- Collected material
-*-*-
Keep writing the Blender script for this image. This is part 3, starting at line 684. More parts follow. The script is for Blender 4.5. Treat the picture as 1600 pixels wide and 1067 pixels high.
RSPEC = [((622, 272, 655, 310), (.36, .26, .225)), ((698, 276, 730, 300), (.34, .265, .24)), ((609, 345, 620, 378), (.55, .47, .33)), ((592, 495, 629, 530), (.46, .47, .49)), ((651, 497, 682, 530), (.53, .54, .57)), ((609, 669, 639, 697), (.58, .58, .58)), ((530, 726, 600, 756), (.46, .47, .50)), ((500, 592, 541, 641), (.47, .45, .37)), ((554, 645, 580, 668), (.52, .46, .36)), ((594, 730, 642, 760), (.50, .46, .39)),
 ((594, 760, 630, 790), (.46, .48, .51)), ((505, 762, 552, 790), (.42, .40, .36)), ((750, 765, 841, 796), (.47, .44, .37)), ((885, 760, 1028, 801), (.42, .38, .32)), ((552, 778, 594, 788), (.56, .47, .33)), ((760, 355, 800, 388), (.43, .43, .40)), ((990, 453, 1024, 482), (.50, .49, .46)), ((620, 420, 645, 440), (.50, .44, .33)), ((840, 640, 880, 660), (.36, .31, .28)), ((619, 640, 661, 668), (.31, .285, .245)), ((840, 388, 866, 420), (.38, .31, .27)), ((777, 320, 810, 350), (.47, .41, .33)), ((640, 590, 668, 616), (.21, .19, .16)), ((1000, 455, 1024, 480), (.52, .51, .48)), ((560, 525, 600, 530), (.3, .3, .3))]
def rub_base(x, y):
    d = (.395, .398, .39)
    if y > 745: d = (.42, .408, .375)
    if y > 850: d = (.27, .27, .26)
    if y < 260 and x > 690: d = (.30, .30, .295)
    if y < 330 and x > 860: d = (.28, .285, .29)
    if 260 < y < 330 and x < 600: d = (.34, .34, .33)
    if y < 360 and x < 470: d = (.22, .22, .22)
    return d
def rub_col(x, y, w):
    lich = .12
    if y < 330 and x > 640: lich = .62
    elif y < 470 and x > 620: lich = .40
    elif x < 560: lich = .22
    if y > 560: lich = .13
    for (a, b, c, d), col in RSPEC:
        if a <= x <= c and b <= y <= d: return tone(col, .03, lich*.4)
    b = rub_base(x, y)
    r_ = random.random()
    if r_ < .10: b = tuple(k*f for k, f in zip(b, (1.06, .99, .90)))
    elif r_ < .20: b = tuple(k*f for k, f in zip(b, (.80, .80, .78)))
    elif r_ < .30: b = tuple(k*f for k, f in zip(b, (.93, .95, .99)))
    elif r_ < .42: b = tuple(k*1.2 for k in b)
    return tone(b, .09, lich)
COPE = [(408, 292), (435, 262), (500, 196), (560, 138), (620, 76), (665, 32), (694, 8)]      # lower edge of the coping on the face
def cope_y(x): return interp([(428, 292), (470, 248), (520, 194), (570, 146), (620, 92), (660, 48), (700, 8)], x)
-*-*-
Retype the data exactly as given.

- Response to this task
Keep writing the Blender script for this image. This is part 3, starting at line 684. More parts follow. The script is for Blender 4.5. Treat the picture as 1600 pixels wide and 1067 pixels high.
RSPEC = [((622, 272, 655, 310), (.36, .26, .225)), ((698, 276, 730, 300), (.34, .265, .24)), ((609, 345, 620, 378), (.55, .47, .33)), ((592, 495, 629, 530), (.46, .47, .49)), ((651, 497, 682, 530), (.53, .54, .57)), ((609, 669, 639, 697), (.58, .58, .58)), ((530, 726, 600, 756), (.46, .47, .50)), ((500, 592, 541, 641), (.47, .45, .37)), ((554, 645, 580, 668), (.52, .46, .36)), ((594, 730, 642, 760), (.50, .46, .39)),
 ((594, 760, 630, 790), (.46, .48, .51)), ((505, 762, 552, 790), (.42, .40, .36)), ((750, 765, 841, 796), (.47, .44, .37)), ((885, 760, 1028, 801), (.42, .38, .32)), ((552, 778, 594, 788), (.56, .47, .33)), ((760, 355, 800, 388), (.43, .43, .40)), ((990, 453, 1024, 482), (.50, .49, .46)), ((620, 420, 645, 440), (.50, .44, .33)), ((840, 640, 880, 660), (.36, .31, .28)), ((619, 640, 661, 668), (.31, .285, .245)), ((840, 388, 866, 420), (.38, .31, .27)), ((777, 320, 810, 350), (.47, .41, .33)), ((640, 590, 668, 616), (.21, .19, .16)), ((1000, 455, 1024, 480), (.52, .51, .48)), ((560, 525, 600, 530), (.3, .3, .3))]
def rub_base(x, y):
    d = (.395, .398, .39)
    if y > 745: d = (.42, .408, .375)
    if y > 850: d = (.27, .27, .26)
    if y < 260 and x > 690: d = (.30, .30, .295)
    if y < 330 and x > 860: d = (.28, .285, .29)
    if 260 < y < 330 and x < 600: d = (.34, .34, .33)
    if y < 360 and x < 470: d = (.22, .22, .22)
    return d
def rub_col(x, y, w):
    lich = .12
    if y < 330 and x > 640: lich = .62
    elif y < 470 and x > 620: lich = .40
    elif x < 560: lich = .22
    if y > 560: lich = .13
    for (a, b, c, d), col in RSPEC:
        if a <= x <= c and b <= y <= d: return tone(col, .03, lich*.4)
    b = rub_base(x, y)
    r_ = random.random()
    if r_ < .10: b = tuple(k*f for k, f in zip(b, (1.06, .99, .90)))
    elif r_ < .20: b = tuple(k*f for k, f in zip(b, (.80, .80, .78)))
    elif r_ < .30: b = tuple(k*f for k, f in zip(b, (.93, .95, .99)))
    elif r_ < .42: b = tuple(k*1.2 for k in b)
    return tone(b, .09, lich)
COPE = [(408, 292), (435, 262), (500, 196), (560, 138), (620, 76), (665, 32), (694, 8)]      # lower edge of the coping on the face
def cope_y(x): return interp([(428, 292), (470, 248), (520, 194), (570, 146), (620, 92), (660, 48), (700, 8)], x)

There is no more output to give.